Issue (ii): Whether refund could be denied on the grounds that invoices were addressed to premises outside the SEZ or that original invoices were not produced, despite the services being claimed to have been received for the SEZ unit.
Analysis: The admissibility of refund depends on whether the services were received and consumed by the SEZ unit for authorised operations. A wrongly addressed invoice does not by itself defeat refund if the underlying receipt of service for the SEZ unit is established.
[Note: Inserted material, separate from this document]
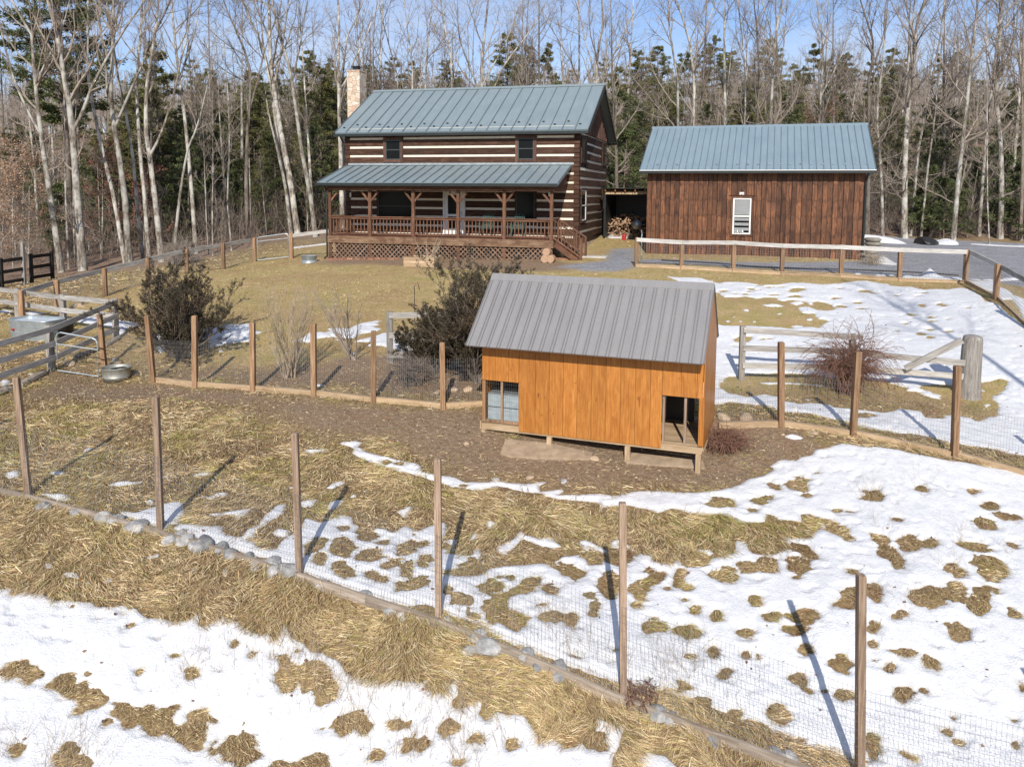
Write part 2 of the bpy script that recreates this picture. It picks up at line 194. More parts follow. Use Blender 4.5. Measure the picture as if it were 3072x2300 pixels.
# left part of the yard
S_pos2 += [Z(*ZF, L) for L in [[(-110,500),(0,492),(130,480),(230,460),(270,450),(340,445),(430,425),(500,432),(552,422),(560,465),(650,478),(600,492),(560,500),(612,530),(540,540),(470,548),(380,560),(330,575),(290,587),(270,575),(290,560),(200,540),(100,560),(0,570),(-40,600),(-20,560)],
   [(810,540),(860,532),(930,500),(930,490),(980,478),(1050,480),(1090,472),(1055,460),(1090,450),(1200,455),(1260,430),(1290,420),(1380,405),(1440,400),(1400,420),(1430,432),(1370,440),(1435,455),(1400,475),(1290,490),(1260,510),(1240,522),(1160,520),(1100,510),(1010,522),(960,545),(900,548),(850,546)],
   [(1230,545),(1340,515),(1440,485),(1500,492),(1560,490),(1700,500),(1760,520),(1700,560),(1600,572),(1500,590),(1420,570),(1320,572),(1380,545)],[(1500,590),(1600,580),(1700,585),(1760,600),(1640,612),(1540,606)],[(1830,680),(1880,665),(1950,670),(1940,710),(1860,712)],[(948,825),(1040,828),(1050,835),(1000,842)],[(1228,615),(1260,615),(1262,628),(1235,626)],[(1110,530),(1145,526),(1140,535)],[(1335,855),(1370,855),(1365,865)],[(345,598),(370,595),(370,608),(350,608)],[(1400,485),(1440,485),(1420,495)]]]
S_pos2 += [Z(*ZH, L) for L in [[(470,795),(560,770),(640,775),(720,790),(790,800),(900,810),(940,828),(850,850),(830,880),(790,895),(780,850),(640,830),(520,812)],[(0,735),(70,733),(100,740),(40,748),(0,748)],[(160,750),(230,745),(310,750),(200,768)],[(370,770),(420,765),(480,780),(380,785)],[(0,1205),(50,1195),(75,1205),(30,1240),(0,1250)],[(375,1080),(440,1045),(458,1050),(410,1075),(380,1095)],[(420,1025),(500,990),(545,985),(500,1010),(430,1035)],[(1030,965),(1090,950),(1100,1000),(1060,1020),(1035,990)],[(880,1015),(895,1005),(905,1015),(892,1022)],[(745,1055),(770,1050),(778,1075),(752,1075)],[(180,1155),(240,1145),(215,1165)]]]
S_pos2 += [Z(*ZJ, [(42,701),(120,698),(208,697),(208,716),(120,724),(42,722)])]
S_pos2 += [Z(*ZG, [(650,1148),(690,1132),(740,1135),(790,1155),(760,1172),(700,1165)]), Z(*ZG, [(970,1060),(1020,1062),(1060,1080),(1010,1075)])]
# snow line where the left lawn meets the woods
S_pos2 += [[(880,742),(985,730),(985,733),(880,746)]]
_polys = []
for grp, L in (('+', S_pos), ('-', S_neg), ('2', S_pos2)):
    for p in L:
        p = np.array(p, float); p[:, 1] = np.clip(p[:, 1], 640, 3600)
        _polys.append((grp, p))
_all = np.concatenate([p for _, p in _polys]); _gp = ground(_all[:, 0], _all[:, 1])[:, :2]; _i = 0; PW = []
for grp, p in _polys:
    PW.append((grp, _gp[_i:_i + len(p)])); _i += len(p)
def sdpoly(q, V):                                # signed distance, + inside
    e = np.roll(V, -1, 0) - V; d2 = np.full(len(q), 1e9); ins = np.zeros(len(q), bool)
    for a, b in zip(V, e):
        w = q - a; t = np.clip((w @ b) / (b @ b + 1e-12), 0, 1)
        d2 = np.minimum(d2, ((w - t[:, None] * b) ** 2).sum(1))
        c1 = q[:, 1] >= a[1]; c2 = q[:, 1] < a[1] + b[1]; c3 = b[0] * w[:, 1] > b[1] * w[:, 0]
        ins ^= (c1 & c2 & c3) | (~c1 & ~c2 & ~c3)
    d = np.sqrt(d2); return np.where(ins, d, -d)
def snow_sd(x, y):
    q = np.stack([x, y], 1); pos = np.full(len(q), -1.0); hole = np.full(len(q), -1.0); pos2 = np.full(len(q), -1.0)
    for grp, V in PW:
        m = .5; mn = V.min(0) - m; mxx = V.max(0) + m
        idx = np.nonzero((q[:, 0] > mn[0]) & (q[:, 0] < mxx[0]) & (q[:, 1] > mn[1]) & (q[:, 1] < mxx[1]))[0]
        if not len(idx): continue
        d = sdpoly(q[idx], V)
        tgt = pos if grp == '+' else hole if grp == '-' else pos2
        tgt[idx] = np.maximum(tgt[idx], d)
    amp = np.clip(y * .0038, .035, .14)
    n = fbm(x / (amp * 5), y / (amp * 5), 3, 4) * amp
    n2 = fbm(x / .13, y / .09, 13, 4) * .085
    hole = np.where(hole > -.9, hole + n * 1.0 + n2, hole)
    sd = np.maximum(np.minimum(pos + n, -hole), pos2 + n * .7)
    return np.clip(sd, -.5, .6), hole
def tpoly(pts): return ground([p[0] for p in pts], [p[1] for p in pts])[:, :2]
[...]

Likewise, mere non-production of original invoices, where the claim is otherwise supportable and the substantive entitlement is not disputed, is a technical defect that cannot override the refund entitlement.
Conclusion: The objections based on invoice address and non-production of originals were not accepted as conclusive grounds to deny refund and were decided in favour of the assessee.
Final Conclusion: The impugned rejection of refund claims could not be sustained on the stated grounds, and the matter was sent back for fresh consideration of the claims in accordance with the legal position on SEZ refunds.
Ratio Decidendi: For SEZ units, substantive refund entitlement for services used in authorised operations cannot be defeated by procedural conditions in the refund notification, and refund should not be denied merely for absence of approval or technical invoice defects if receipt and use of the services for the SEZ unit are otherwise established.